§ What you are asked to do
In full and without alteration, give the listing again.

----

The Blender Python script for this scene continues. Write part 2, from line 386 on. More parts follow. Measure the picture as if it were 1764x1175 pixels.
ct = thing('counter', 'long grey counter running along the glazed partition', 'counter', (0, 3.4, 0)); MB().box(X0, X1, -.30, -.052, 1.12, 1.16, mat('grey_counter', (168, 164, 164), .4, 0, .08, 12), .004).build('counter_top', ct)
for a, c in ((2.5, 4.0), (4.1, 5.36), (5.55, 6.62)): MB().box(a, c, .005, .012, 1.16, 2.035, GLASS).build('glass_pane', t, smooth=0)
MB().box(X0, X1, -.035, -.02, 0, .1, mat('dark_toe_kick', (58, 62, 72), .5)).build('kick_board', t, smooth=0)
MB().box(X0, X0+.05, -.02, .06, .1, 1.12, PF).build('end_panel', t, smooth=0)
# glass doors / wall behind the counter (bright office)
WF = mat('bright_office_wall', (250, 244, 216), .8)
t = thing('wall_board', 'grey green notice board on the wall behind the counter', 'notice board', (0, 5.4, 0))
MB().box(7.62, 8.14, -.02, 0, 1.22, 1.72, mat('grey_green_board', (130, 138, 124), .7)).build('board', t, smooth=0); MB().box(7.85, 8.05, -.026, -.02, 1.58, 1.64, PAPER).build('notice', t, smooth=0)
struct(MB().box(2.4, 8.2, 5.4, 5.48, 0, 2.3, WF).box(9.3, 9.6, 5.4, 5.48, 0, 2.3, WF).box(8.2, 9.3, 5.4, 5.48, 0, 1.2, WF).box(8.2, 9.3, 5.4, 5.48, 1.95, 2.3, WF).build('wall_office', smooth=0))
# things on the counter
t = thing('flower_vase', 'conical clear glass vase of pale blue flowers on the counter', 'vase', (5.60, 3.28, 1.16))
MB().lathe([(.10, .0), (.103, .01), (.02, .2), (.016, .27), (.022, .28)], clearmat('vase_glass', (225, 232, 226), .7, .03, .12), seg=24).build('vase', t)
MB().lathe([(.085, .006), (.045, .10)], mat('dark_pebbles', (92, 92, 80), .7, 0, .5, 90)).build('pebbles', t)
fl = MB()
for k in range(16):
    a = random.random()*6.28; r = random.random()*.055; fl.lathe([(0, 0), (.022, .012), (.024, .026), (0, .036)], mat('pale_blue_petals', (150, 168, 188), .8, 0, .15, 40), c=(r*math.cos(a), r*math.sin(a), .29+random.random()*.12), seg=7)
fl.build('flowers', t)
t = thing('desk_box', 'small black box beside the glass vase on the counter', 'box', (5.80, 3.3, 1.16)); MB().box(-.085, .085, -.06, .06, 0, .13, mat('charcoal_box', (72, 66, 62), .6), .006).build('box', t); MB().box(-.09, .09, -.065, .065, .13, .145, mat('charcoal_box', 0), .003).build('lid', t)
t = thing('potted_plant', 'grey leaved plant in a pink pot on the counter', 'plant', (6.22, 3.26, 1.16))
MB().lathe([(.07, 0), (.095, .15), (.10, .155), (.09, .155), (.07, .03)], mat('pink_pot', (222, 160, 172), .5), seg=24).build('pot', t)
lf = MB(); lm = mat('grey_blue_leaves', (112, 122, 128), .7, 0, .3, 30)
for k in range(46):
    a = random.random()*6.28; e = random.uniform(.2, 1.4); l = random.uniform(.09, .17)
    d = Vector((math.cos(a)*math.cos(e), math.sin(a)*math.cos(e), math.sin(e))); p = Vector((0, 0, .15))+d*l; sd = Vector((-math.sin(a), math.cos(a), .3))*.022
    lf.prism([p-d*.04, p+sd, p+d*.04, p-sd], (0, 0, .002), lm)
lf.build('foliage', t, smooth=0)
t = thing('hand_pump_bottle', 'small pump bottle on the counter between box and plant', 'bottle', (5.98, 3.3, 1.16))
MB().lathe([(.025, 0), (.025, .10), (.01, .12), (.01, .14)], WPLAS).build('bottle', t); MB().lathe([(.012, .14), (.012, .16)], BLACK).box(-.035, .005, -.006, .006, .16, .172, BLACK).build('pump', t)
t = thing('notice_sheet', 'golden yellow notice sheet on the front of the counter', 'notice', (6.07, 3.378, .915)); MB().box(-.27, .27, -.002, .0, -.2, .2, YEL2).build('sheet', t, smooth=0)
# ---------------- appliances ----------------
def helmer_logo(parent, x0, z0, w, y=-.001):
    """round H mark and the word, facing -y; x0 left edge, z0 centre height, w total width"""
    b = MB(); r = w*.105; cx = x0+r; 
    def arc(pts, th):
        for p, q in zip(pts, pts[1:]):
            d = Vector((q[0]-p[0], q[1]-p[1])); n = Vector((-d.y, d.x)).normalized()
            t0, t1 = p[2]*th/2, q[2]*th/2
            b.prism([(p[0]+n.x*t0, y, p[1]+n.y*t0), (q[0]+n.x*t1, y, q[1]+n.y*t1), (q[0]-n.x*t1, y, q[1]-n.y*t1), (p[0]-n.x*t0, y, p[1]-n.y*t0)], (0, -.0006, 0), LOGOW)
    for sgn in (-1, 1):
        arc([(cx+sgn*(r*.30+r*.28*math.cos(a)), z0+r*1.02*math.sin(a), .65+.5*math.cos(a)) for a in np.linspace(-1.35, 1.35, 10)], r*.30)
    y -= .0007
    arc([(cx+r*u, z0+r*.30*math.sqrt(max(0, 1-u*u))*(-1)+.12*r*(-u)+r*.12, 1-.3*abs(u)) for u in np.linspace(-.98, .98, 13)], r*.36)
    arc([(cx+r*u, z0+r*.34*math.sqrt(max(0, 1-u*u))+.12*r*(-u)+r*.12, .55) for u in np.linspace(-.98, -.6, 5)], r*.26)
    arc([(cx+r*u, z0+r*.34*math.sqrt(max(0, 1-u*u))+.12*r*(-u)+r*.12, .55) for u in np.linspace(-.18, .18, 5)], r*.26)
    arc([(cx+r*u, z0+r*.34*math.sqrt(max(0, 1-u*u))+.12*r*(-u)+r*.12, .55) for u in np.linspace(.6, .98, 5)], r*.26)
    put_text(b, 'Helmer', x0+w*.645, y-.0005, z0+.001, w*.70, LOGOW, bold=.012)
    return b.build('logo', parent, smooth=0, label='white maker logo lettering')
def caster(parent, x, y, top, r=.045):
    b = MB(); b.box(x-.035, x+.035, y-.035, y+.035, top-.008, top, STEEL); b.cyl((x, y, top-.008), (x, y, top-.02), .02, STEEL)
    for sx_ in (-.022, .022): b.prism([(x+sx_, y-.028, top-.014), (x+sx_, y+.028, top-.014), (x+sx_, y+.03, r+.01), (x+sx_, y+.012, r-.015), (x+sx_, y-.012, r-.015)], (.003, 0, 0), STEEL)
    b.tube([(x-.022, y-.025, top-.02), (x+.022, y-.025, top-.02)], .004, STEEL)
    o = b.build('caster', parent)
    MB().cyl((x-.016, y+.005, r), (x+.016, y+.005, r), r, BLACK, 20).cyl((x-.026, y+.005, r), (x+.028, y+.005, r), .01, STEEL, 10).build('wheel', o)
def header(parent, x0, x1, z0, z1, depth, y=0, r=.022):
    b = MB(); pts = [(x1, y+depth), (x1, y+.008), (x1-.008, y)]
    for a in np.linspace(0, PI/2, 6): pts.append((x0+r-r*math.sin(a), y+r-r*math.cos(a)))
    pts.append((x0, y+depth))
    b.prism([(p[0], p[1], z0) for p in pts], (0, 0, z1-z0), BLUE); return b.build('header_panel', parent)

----

§ Solution to this exercise
The Blender Python script for this scene continues. Write part 2, from line 386 on. More parts follow. Measure the picture as if it were 1764x1175 pixels.
ct = thing('counter', 'long grey counter running along the glazed partition', 'counter', (0, 3.4, 0)); MB().box(X0, X1, -.30, -.052, 1.12, 1.16, mat('grey_counter', (168, 164, 164), .4, 0, .08, 12), .004).build('counter_top', ct)
for a, c in ((2.5, 4.0), (4.1, 5.36), (5.55, 6.62)): MB().box(a, c, .005, .012, 1.16, 2.035, GLASS).build('glass_pane', t, smooth=0)
MB().box(X0, X1, -.035, -.02, 0, .1, mat('dark_toe_kick', (58, 62, 72), .5)).build('kick_board', t, smooth=0)
MB().box(X0, X0+.05, -.02, .06, .1, 1.12, PF).build('end_panel', t, smooth=0)
# glass doors / wall behind the counter (bright office)
WF = mat('bright_office_wall', (250, 244, 216), .8)
t = thing('wall_board', 'grey green notice board on the wall behind the counter', 'notice board', (0, 5.4, 0))
MB().box(7.62, 8.14, -.02, 0, 1.22, 1.72, mat('grey_green_board', (130, 138, 124), .7)).build('board', t, smooth=0); MB().box(7.85, 8.05, -.026, -.02, 1.58, 1.64, PAPER).build('notice', t, smooth=0)
struct(MB().box(2.4, 8.2, 5.4, 5.48, 0, 2.3, WF).box(9.3, 9.6, 5.4, 5.48, 0, 2.3, WF).box(8.2, 9.3, 5.4, 5.48, 0, 1.2, WF).box(8.2, 9.3, 5.4, 5.48, 1.95, 2.3, WF).build('wall_office', smooth=0))
# things on the counter
t = thing('flower_vase', 'conical clear glass vase of pale blue flowers on the counter', 'vase', (5.60, 3.28, 1.16))
MB().lathe([(.10, .0), (.103, .01), (.02, .2), (.016, .27), (.022, .28)], clearmat('vase_glass', (225, 232, 226), .7, .03, .12), seg=24).build('vase', t)
MB().lathe([(.085, .006), (.045, .10)], mat('dark_pebbles', (92, 92, 80), .7, 0, .5, 90)).build('pebbles', t)
fl = MB()
for k in range(16):
    a = random.random()*6.28; r = random.random()*.055; fl.lathe([(0, 0), (.022, .012), (.024, .026), (0, .036)], mat('pale_blue_petals', (150, 168, 188), .8, 0, .15, 40), c=(r*math.cos(a), r*math.sin(a), .29+random.random()*.12), seg=7)
fl.build('flowers', t)
t = thing('desk_box', 'small black box beside the glass vase on the counter', 'box', (5.80, 3.3, 1.16)); MB().box(-.085, .085, -.06, .06, 0, .13, mat('charcoal_box', (72, 66, 62), .6), .006).build('box', t); MB().box(-.09, .09, -.065, .065, .13, .145, mat('charcoal_box', 0), .003).build('lid', t)
t = thing('potted_plant', 'grey leaved plant in a pink pot on the counter', 'plant', (6.22, 3.26, 1.16))
MB().lathe([(.07, 0), (.095, .15), (.10, .155), (.09, .155), (.07, .03)], mat('pink_pot', (222, 160, 172), .5), seg=24).build('pot', t)
lf = MB(); lm = mat('grey_blue_leaves', (112, 122, 128), .7, 0, .3, 30)
for k in range(46):
    a = random.random()*6.28; e = random.uniform(.2, 1.4); l = random.uniform(.09, .17)
    d = Vector((math.cos(a)*math.cos(e), math.sin(a)*math.cos(e), math.sin(e))); p = Vector((0, 0, .15))+d*l; sd = Vector((-math.sin(a), math.cos(a), .3))*.022
    lf.prism([p-d*.04, p+sd, p+d*.04, p-sd], (0, 0, .002), lm)
lf.build('foliage', t, smooth=0)
t = thing('hand_pump_bottle', 'small pump bottle on the counter between box and plant', 'bottle', (5.98, 3.3, 1.16))
MB().lathe([(.025, 0), (.025, .10), (.01, .12), (.01, .14)], WPLAS).build('bottle', t); MB().lathe([(.012, .14), (.012, .16)], BLACK).box(-.035, .005, -.006, .006, .16, .172, BLACK).build('pump', t)
t = thing('notice_sheet', 'golden yellow notice sheet on the front of the counter', 'notice', (6.07, 3.378, .915)); MB().box(-.27, .27, -.002, .0, -.2, .2, YEL2).build('sheet', t, smooth=0)
# ---------------- appliances ----------------
def helmer_logo(parent, x0, z0, w, y=-.001):
    """round H mark and the word, facing -y; x0 left edge, z0 centre height, w total width"""
    b = MB(); r = w*.105; cx = x0+r; 
    def arc(pts, th):
        for p, q in zip(pts, pts[1:]):
            d = Vector((q[0]-p[0], q[1]-p[1])); n = Vector((-d.y, d.x)).normalized()
            t0, t1 = p[2]*th/2, q[2]*th/2
            b.prism([(p[0]+n.x*t0, y, p[1]+n.y*t0), (q[0]+n.x*t1, y, q[1]+n.y*t1), (q[0]-n.x*t1, y, q[1]-n.y*t1), (p[0]-n.x*t0, y, p[1]-n.y*t0)], (0, -.0006, 0), LOGOW)
    for sgn in (-1, 1):
        arc([(cx+sgn*(r*.30+r*.28*math.cos(a)), z0+r*1.02*math.sin(a), .65+.5*math.cos(a)) for a in np.linspace(-1.35, 1.35, 10)], r*.30)
    y -= .0007
    arc([(cx+r*u, z0+r*.30*math.sqrt(max(0, 1-u*u))*(-1)+.12*r*(-u)+r*.12, 1-.3*abs(u)) for u in np.linspace(-.98, .98, 13)], r*.36)
    arc([(cx+r*u, z0+r*.34*math.sqrt(max(0, 1-u*u))+.12*r*(-u)+r*.12, .55) for u in np.linspace(-.98, -.6, 5)], r*.26)
    arc([(cx+r*u, z0+r*.34*math.sqrt(max(0, 1-u*u))+.12*r*(-u)+r*.12, .55) for u in np.linspace(-.18, .18, 5)], r*.26)
    arc([(cx+r*u, z0+r*.34*math.sqrt(max(0, 1-u*u))+.12*r*(-u)+r*.12, .55) for u in np.linspace(.6, .98, 5)], r*.26)
    put_text(b, 'Helmer', x0+w*.645, y-.0005, z0+.001, w*.70, LOGOW, bold=.012)
    return b.build('logo', parent, smooth=0, label='white maker logo lettering')
def caster(parent, x, y, top, r=.045):
    b = MB(); b.box(x-.035, x+.035, y-.035, y+.035, top-.008, top, STEEL); b.cyl((x, y, top-.008), (x, y, top-.02), .02, STEEL)
    for sx_ in (-.022, .022): b.prism([(x+sx_, y-.028, top-.014), (x+sx_, y+.028, top-.014), (x+sx_, y+.03, r+.01), (x+sx_, y+.012, r-.015), (x+sx_, y-.012, r-.015)], (.003, 0, 0), STEEL)
    b.tube([(x-.022, y-.025, top-.02), (x+.022, y-.025, top-.02)], .004, STEEL)
    o = b.build('caster', parent)
    MB().cyl((x-.016, y+.005, r), (x+.016, y+.005, r), r, BLACK, 20).cyl((x-.026, y+.005, r), (x+.028, y+.005, r), .01, STEEL, 10).build('wheel', o)
def header(parent, x0, x1, z0, z1, depth, y=0, r=.022):
    b = MB(); pts = [(x1, y+depth), (x1, y+.008), (x1-.008, y)]
    for a in np.linspace(0, PI/2, 6): pts.append((x0+r-r*math.sin(a), y+r-r*math.cos(a)))
    pts.append((x0, y+depth))
    b.prism([(p[0], p[1], z0) for p in pts], (0, 0, z1-z0), BLUE); return b.build('header_panel', parent)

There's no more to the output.